While the link to quality food, supermarkets processed foods, deforestation and climate change is not in the forefront of many peoples minds, the link is a direct one.
The food industry will always use the cheapest ingredients it can source. While there is the obvious link regarding the miles that food travels, however the more damaging problem is in fact regarding the use of palm oil in almost all processed foods. The economics are simple, palm oil, freshly processed from Indonesia sells for less than .09 pence (20 cents US) per kilo. Thus as would any business, the food industry uses palm oil by the tonne (many million tonnes), as a way of maximising profits. Something that all businesses are legally required to do for the benefit of shareholders.
While all the talk in the media has been about palm oil as a bio-fuel, an alternative to petrol and diesel. What people are failing to recognise is that there already is a very high demand for palm oil from the food industry. Also it has to be said, most soap is made with palm oil. The brand Palmolive takes his name quite simply from the fact that it is made from 90per cent Palm Oil and ten percent Olive Oil. I am not singling out that particular brand as almost all soap is made using Palm Oil.

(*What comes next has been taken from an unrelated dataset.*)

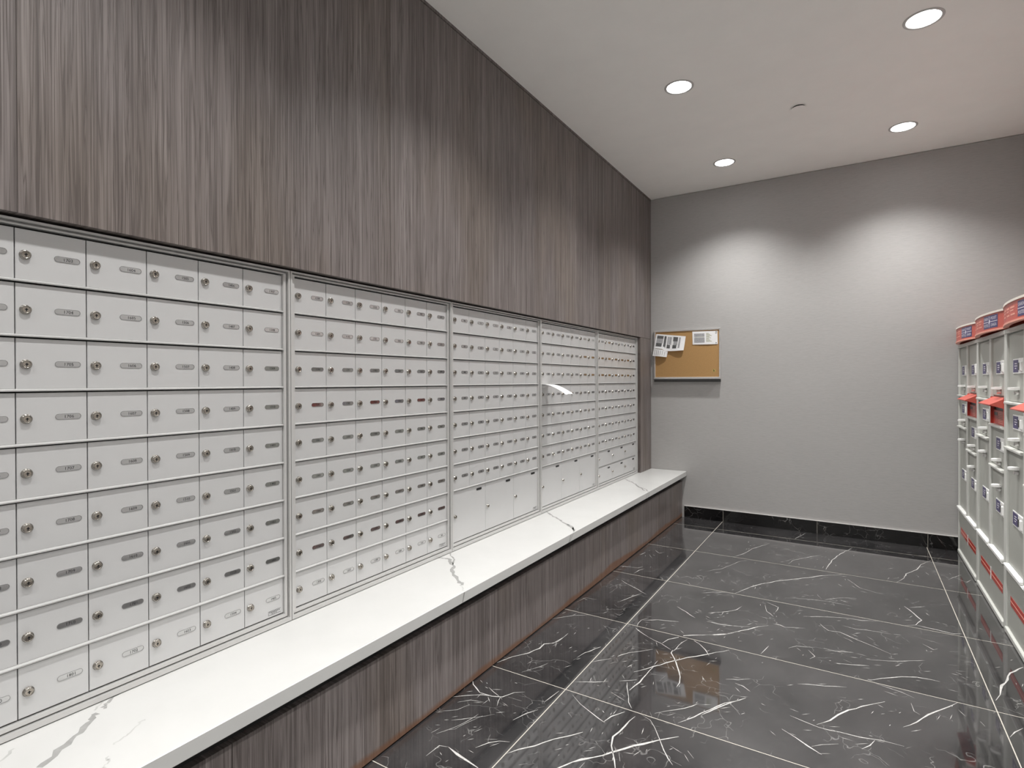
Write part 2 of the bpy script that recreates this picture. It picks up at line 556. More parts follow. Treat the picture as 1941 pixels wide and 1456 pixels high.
b = MB(); b.box(-.45, XR + .12, YF - .12, D + .12, H, H + .12)
struct(b.build('ceiling', M['ceiling']))
b = MB(); b.box(-.45, XR + .12, D, D + .12, -.06, H - .004)
struct(b.build('wall_back', M['wallpaper']))
b = MB(); b.box(XR, XR + .12, YF - .12, D, -.06, H)
struct(b.build('wall_right', M['paint_right']))
b = MB(); b.box(-.45, XR + .12, YF - .12, YF, -.06, H)
struct(b.build('wall_front', M['paint']))
b = MB(); b.box(-.45, -.30, YF, D, -.06, H)
wl = struct(b.build('wall_left', M['cavity']))
JY = [YF, -.77, .52, 1.81, 3.10, 4.39, D - .004]
for y0, y1 in zip(JY, JY[1:]):
    b = MB(); b.slab(-.30, 0, y0 + .0003, y1 - .0003, ZT, H - .020, .0004)
    b.build('panel', M['wood'], wl)
for y0, y1, z1 in ((5.166, D - .004, ZT - .002), (YF, .335, ZT - .002)):
    b = MB(); b.slab(-.30, 0, y0, y1, ZB, z1, .0008)
    b.build('panel', M['wood'], wl)
b = MB(); b.box(-.30, .0015, YF, D - .004, H - .0165, H - .0005)
struct(b.build('trim_1', M['wood']))
# skirting of the end wall
bb = bpy.data.objects.new('baseboard_back', None); C.objects.link(bb); struct(bb)
BX = [.33, .692, 1.470, 2.2435, XR]
for x0, x1 in zip(BX, BX[1:]):
    c = ((x0 + x1) / 2, D, .055)
    b = MB(c); b.slab(D, D - .011, 0, 1, 0, 1, .001)
    b.v = []; b.f = []; b.m = []; b.sm = []
    b.box(x0 + .0014, x1 - .0014, D - .011, D - .0003, .0008, .1085)
    b.build('tile', M['marble_dark'], bb, c)
b = MB(); b.box(.33, XR, D - .0085, D - .0004, .0008, .107)
b.build('grout_bed', M['grout'], bb)
b = MB(); b.box(.33, XR, D - .0125, D - .0004, .109, .1135)
struct(b.build('trim_2', M['edge']))

# ------------------------------------------------------------------ bench
rt = root('wall_bench', (.17, 2.6, 0), 'long low bench with white stone seat and wood-grain front under the mailboxes', 'bench')
o = (.17, 2.6, 0)
b = MB(o)
y0, y1, e = YF + .01, D - .003, .0025
prof = [(-.29, .4025), (XB - e, .4025), (XB, .4025 + e), (XB, ZB - e), (XB - e, ZB), (-.29, ZB)]
vs_ = [(x, y0, z) for x, z in prof] + [(x, y1, z) for x, z in prof]
n = len(prof)
b.add(vs_, [tuple(range(n))] + [tuple(range(2 * n - 1, n - 1, -1))] + [(i, n + i, n + (i + 1) % n, (i + 1) % n) for i in range(n)])
slab_o = b.build('seat_slab', M['quartz'], rt)
# grey veins in the stone
QV = [(.020, [(-.03, 2.165), (.03, 2.176), (.10, 2.115), (.17, 2.030), (.25, 1.960), (.30, 1.925)]), (.007, [(.29, 1.932), (.33, 1.893), (.352, 1.870)]),
      (.008, [(-.02, 2.25), (.05, 2.19), (.10, 2.118)]),
      (.016, [(-.03, 3.31), (.04, 3.245), (.14, 3.165), (.24, 3.08), (.34, 2.975)]), (.012, [(.24, 3.08), (.30, 3.04), (.352, 2.93)]),
      (.018, [(-.01, 4.77), (.06, 4.69), (.11, 4.640), (.20, 4.50), (.31, 4.350)]), (.009, [(.20, 4.50), (.28, 4.43), (.352, 4.33)]),
      (.019, [(.155, .505), (.100, .585), (.055, .640), (.020, .664)]), (.010, [(.02, .69), (-.005, .70), (-.03, .745)]), (.007, [(.005, .672), (-.02, .70)]),
      (.007, [(.02, .50), (.06, .455)]), (.005, [(.165, .722), (.176, .704), (.199, .666), (.211, .633)]), (.006, [(.248, .607), (.275, .593), (.29, .575)])]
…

Therefore, in relation to climate change, the bio-fuel industry will have a tough time sourcing enough palm oil. While this commodity pressure should be good prices, the reverse is actually the reality. This is because vast areas of rain forest is being felled and replanted with palm oil. In Borneo half of the rain forest has been lost in the last fifteen years. While some NGOs are saying that this has happened in the last ten years, but I am quoting and relying on official figures here.
While the governments of Borneo and Papa New Guinea, are trying to stop this happening the planters are getting in the illegal loggers and clearing the land. It has also happened by burning down the forest, but as the timber can be sold even as illegally felled timber, the companies that create the plantations are creating clear land. The governments then agree to this now cleared land being planted with palm oil.
While the governments of Borneo and Papa New Guinea, are trying to stop this happening the planters are getting in the illegal loggers and clearing the land. It has also happened by burning down the forest, but as the timber can be sold even as illegally felled timber, the companies that create the plantations are creating clear land. The governments then agree to this now cleared land being planted with palm oil.
This is creating an oversupply, that is depressing the price of the palm oil. Additionally because of the loss of government revenues from managed and sustainable logging that the illegal logging, it is no wonder that the governments agree to these new plantations being established. These are developing countries who do not have the resources to replant the forests.
There are other financial and social impacts from the use of palm oil by the western food industry. As many of the peoples that live on and around the land where the plantations are established are predominantly creating and deriving their livelihoods from the forests, they loose their means of existence. Often these indigenous peoples are not earning money or generating monies by this hunting and gathering, their needs are ignored. However, without their traditional lives, they then become a burden on the state as they become jobless even homeless.
This is the reality of our so called cheap food in the UK and the west. Furthermore we already have many other fats and oils that could be used in manufacturing these processed foods are available. Olive oil, Grape seed oil are but two and they are considered beneficial for health. They are not used not because they are drastically more expensive but because they can not be manipulated to greatly extend shelf life. That also raises a question about how fresh our food really is, but I may tackle that at a later date. However, with all the problems of obesity that we face in the western world, in my mind at least it makes me wonder if the prolific use of palm oil in our foods is part of the problem? That said what is clear is that precessed food is a significant contributing factor in deforestation.
While this posting has focused upon the unknown or ignored aspects of why our food industry and our eating habits are significantly adding to deforestation, and our changing climate, as in Borneo deforestation is placing the Orang-utan at serious risk of extinction. All this as a direct result of our demand for palm oil. Climate change affects us all, in ways that most people don't understand or realise, from the poor displaced peoples in Indonesia to the rise in obesity in the west. That is why conservation is really important for all our futures.
As climate change is a reality we all need to send signals to the food industry and stop them supporting, indirectly, illegal logging and directly other unethical business practises.